I put the first draft of the full length script on triggerstreet.com for peer review. Most of the reviewers mentioned that the beginning was too slow, so I tightened it up. They also wanted to see more Lola, so I wrote an extra scene for him, to shed some additional light on his fish-out-of-water existence in Yermo.

The triggerstreet reviewers were almost unanimous in their biggest complaint about the script - they hated it that Shore died at the end.

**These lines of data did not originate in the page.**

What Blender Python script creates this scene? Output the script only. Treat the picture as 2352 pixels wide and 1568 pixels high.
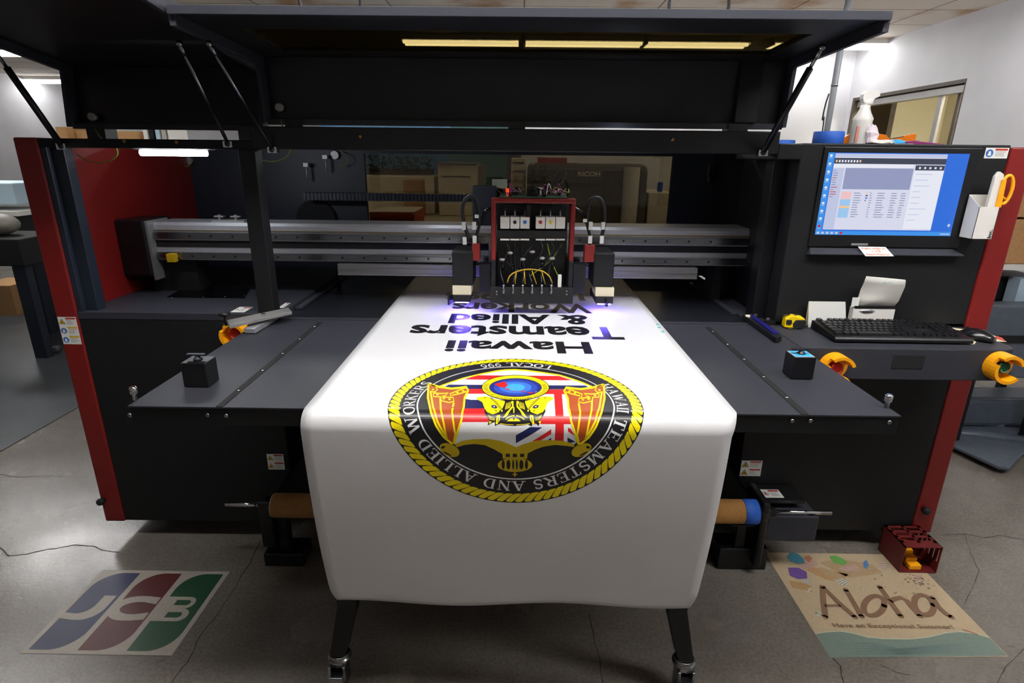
import bpy, bmesh, math, random
from mathutils import Vector, Matrix
from mathutils.geometry import tessellate_polygon

for o in list(bpy.data.objects): bpy.data.objects.remove(o, do_unlink=True)
SC = bpy.context.scene
COL = SC.collection
rnd = random.Random(7)

# ------------------------------------------------------------------ camera
FPX = 1313.0; PITCH = math.radians(17.9); ROLL = 0.0103; YAW = -0.006; CAMH = 1.6
_f0 = Vector((math.sin(YAW), math.cos(YAW), 0)); _r0 = Vector((math.cos(YAW), -math.sin(YAW), 0)); _z = Vector((0, 0, 1))
CF = _f0*math.cos(PITCH) - _z*math.sin(PITCH); _u0 = _f0*math.sin(PITCH) + _z*math.cos(PITCH)
CX = _r0*math.cos(ROLL) + _u0*math.sin(ROLL); CU = _u0*math.cos(ROLL) - _r0*math.sin(ROLL)
cam_d = bpy.data.cameras.new('camera'); cam = bpy.data.objects.new('camera', cam_d); COL.objects.link(cam)
cam_d.sensor_width = 36; cam_d.lens = FPX/2352*36; cam_d.clip_start = 0.02; cam_d.clip_end = 100
m = Matrix((CX, CU, -CF)).transposed().to_4x4(); m.translation = (0, 0, CAMH); cam.matrix_world = m
SC.camera = cam

def ray(px, py): return CX*(px-1176) - CU*(py-784) + CF*FPX
def aty(px, py, Y): d = ray(px, py); return d*(Y/d.y) + Vector((0, 0, CAMH))
def atz(px, py, Z): d = ray(px, py); return d*((Z-CAMH)/d.z) + Vector((0, 0, CAMH))
def atx(px, py, X): d = ray(px, py); return d*(X/d.x) + Vector((0, 0, CAMH))

# ------------------------------------------------------------------ world, exposure, light levels
w = bpy.data.worlds.new('world'); SC.world = w; w.use_nodes = True
w.node_tree.nodes['Background'].inputs[0].default_value = (0.75, 0.8, 0.9, 1)
w.node_tree.nodes['Background'].inputs[1].default_value = 0.02
SC.view_settings.view_transform = 'Standard'; SC.view_settings.look = 'None'
SC.view_settings.gamma = 1; SC.view_settings.use_curve_mapping = False
SC.view_settings.exposure = 0.0
CEIL_E = 24.0       # fluorescent ceiling diffusers
WORK_E = 65.0       # white tube inside the cabinet
UV_E = 45.0         # violet curing lamps

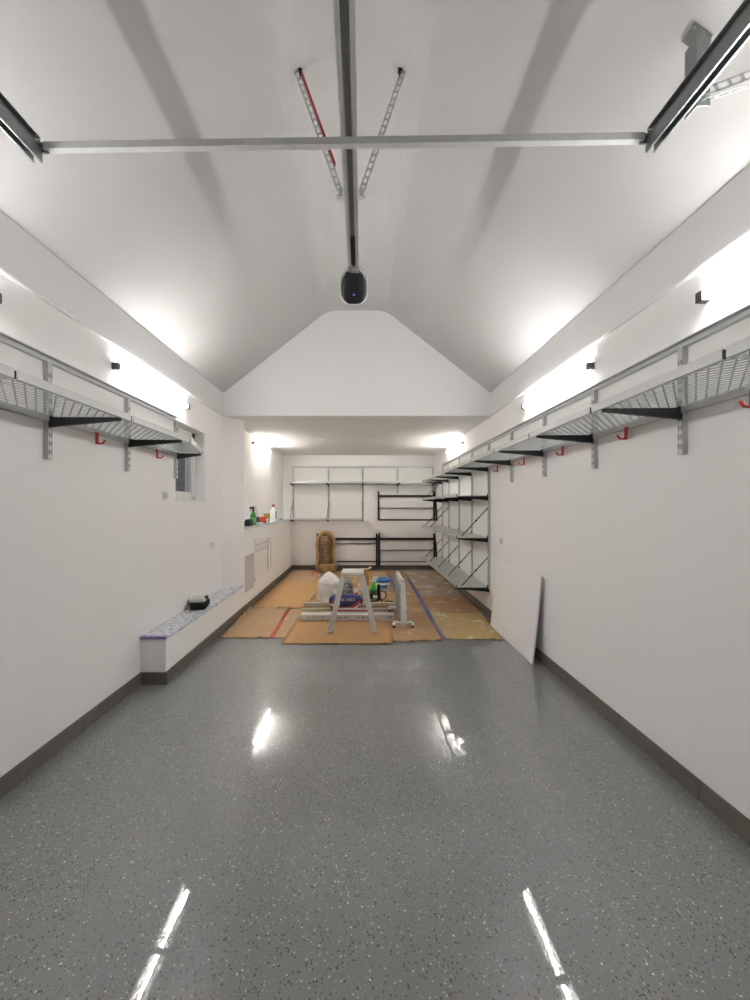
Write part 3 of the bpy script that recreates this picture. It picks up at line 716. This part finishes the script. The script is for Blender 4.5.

Yeah, in the first draft, Shore was killed by the highway patrol because he pulled out a fake gun. Before writing that ending, I had read a story about a mentally ill man who pulled a fake gun on police, and they killed him. I'm not blaming the police- they have to make split second, life or death decisions. The tragedy is that schizophrenic people have terrifying delusions which are very real to them. And when they arm themselves, those delusions become self-fulfilling prophecies. I wanted to dramatize this. Perhaps I chose the wrong vehicle to make such a strong statement. The triggerstreet reviewers were mortified. They did not want Shore to die. (Does anyone ever want a protagonist to die?) They said it smacked of Thelma and Louise. (So there can never be another movie where the protagonist dies at the end?) But, I finally reasoned that this movie had the potential to affect and educate people without banging them over the head. Let the audience have their uplifting ending.

As long as they realize that in real life, not everybody gets a happy ending.